Sarah Dickerman reviewed a recent restaurant memoir called Service Included, by Phoebe Damrosch. The book covers Damrosch’s time as a server at a trendy, service-obsessed New York restaurant called Per Se.

It seems that being a good server is both incredibly complicated and ridiculously straightforward. On the ridiculously straightforward side of things, there’s saying hello to new customers, something that any restaurant goer knows is far from guaranteed. Dickerman: “Someday, I will learn to walk out of restaurants when I am not acknowledged with at least a ‘We'll be right with you …’ within a minute of arrival—it is as good a harbinger of a bumpy night as any I know.”

Application to selling insurance: your greeting is essential.

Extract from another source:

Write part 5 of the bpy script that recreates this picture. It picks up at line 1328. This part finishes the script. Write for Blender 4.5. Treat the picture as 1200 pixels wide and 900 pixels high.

On the more complex side of things, there’s when to ask, “How is everything?” Dickerman: “Such questions should be occasional and timed for a moment when guests are not chewing. At the finest restaurants I've dined in, the question itself is obviated—waiters swim about like benevolent sharks, eerily sensing your needs.”

Application to selling insurance: don’t be a pest. Anticipate client needs.

And then there’s the question of what to do when you screw up, which is in the middle of the continuum between complicated and straightforward. Dickerman: “While an apology might come in the form of very noble grape juice at fancy restaurants, efficiently mitigating mistakes is a key to good service at any restaurant. A slice of pie can do the trick, but even a sincere, but simple ‘I'm sorry’ can work.”

Application to selling insurance: at the very least, an ‘I’m sorry’ is due when you screw up, and the sooner you fall on your sword, the better.